INSTRUCTIONS FOR THE TASK: From the first line of the data below through the line holding "COL = S.collection", output each line exactly and leave the pictures out.

Stored items from a collection:
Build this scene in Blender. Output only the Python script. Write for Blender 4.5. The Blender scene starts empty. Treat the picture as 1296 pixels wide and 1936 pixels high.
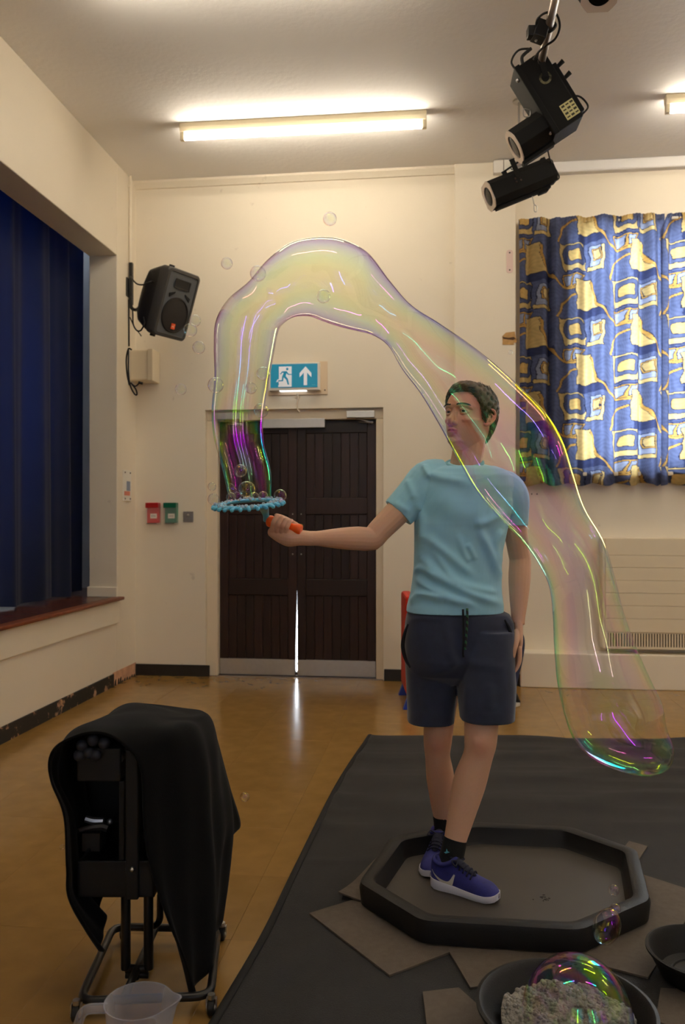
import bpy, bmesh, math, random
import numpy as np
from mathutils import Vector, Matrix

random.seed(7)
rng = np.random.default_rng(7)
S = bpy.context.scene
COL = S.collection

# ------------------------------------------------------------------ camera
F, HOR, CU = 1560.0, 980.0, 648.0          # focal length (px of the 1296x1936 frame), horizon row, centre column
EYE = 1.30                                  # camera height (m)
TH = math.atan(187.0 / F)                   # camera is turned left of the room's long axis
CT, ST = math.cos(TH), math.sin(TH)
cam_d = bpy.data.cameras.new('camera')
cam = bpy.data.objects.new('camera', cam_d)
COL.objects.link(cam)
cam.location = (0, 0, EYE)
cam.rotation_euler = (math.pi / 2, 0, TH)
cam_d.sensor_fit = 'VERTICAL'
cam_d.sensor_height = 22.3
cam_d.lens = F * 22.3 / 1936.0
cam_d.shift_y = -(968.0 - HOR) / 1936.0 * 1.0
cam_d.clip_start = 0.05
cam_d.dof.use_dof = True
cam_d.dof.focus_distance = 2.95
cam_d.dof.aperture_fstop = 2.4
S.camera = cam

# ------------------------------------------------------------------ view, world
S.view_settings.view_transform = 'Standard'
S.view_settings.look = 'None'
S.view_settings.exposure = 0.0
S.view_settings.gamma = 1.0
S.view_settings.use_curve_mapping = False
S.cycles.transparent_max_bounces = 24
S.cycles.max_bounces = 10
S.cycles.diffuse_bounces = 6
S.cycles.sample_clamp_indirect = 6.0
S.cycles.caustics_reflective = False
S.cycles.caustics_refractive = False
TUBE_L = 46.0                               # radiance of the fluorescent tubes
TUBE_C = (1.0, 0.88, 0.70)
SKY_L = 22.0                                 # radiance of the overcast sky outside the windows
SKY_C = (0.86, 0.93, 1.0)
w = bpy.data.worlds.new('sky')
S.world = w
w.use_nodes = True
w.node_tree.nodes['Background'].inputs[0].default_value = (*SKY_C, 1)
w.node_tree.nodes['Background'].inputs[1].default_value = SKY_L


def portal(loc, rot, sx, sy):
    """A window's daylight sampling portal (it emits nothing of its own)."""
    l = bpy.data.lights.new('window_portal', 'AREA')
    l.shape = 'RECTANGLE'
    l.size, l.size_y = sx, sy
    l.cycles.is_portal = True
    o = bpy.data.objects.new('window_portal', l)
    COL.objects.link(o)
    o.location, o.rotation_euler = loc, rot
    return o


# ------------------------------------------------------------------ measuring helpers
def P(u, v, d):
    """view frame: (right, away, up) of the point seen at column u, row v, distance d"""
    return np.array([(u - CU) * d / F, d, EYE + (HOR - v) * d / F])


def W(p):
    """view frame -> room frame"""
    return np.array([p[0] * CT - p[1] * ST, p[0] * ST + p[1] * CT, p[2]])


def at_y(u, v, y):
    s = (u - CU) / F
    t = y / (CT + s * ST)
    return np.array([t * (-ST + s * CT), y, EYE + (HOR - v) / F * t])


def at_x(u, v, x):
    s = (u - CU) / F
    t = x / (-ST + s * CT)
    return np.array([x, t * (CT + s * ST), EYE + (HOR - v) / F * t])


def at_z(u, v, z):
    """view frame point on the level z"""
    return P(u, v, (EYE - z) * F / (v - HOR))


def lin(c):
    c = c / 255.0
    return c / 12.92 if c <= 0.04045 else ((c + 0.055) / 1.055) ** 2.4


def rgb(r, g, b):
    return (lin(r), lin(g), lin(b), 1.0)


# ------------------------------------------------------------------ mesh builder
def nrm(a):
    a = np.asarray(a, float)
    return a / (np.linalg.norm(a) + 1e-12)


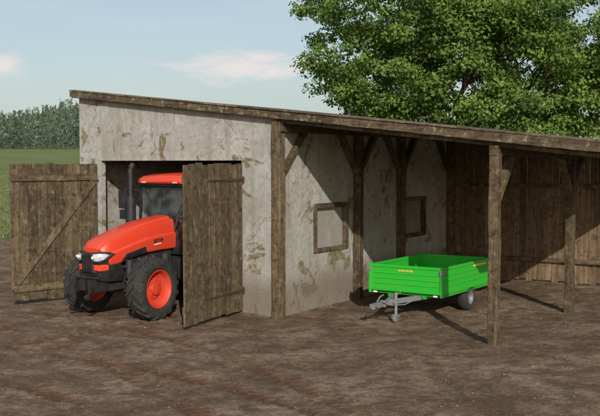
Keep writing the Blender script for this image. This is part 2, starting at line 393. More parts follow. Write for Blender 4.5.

RIGHT ANSWER:
Build this scene in Blender. Output only the Python script. Write for Blender 4.5. The Blender scene starts empty. Treat the picture as 1296 pixels wide and 1936 pixels high.
import bpy, bmesh, math, random
import numpy as np
from mathutils import Vector, Matrix

random.seed(7)
rng = np.random.default_rng(7)
S = bpy.context.scene
COL = S.collection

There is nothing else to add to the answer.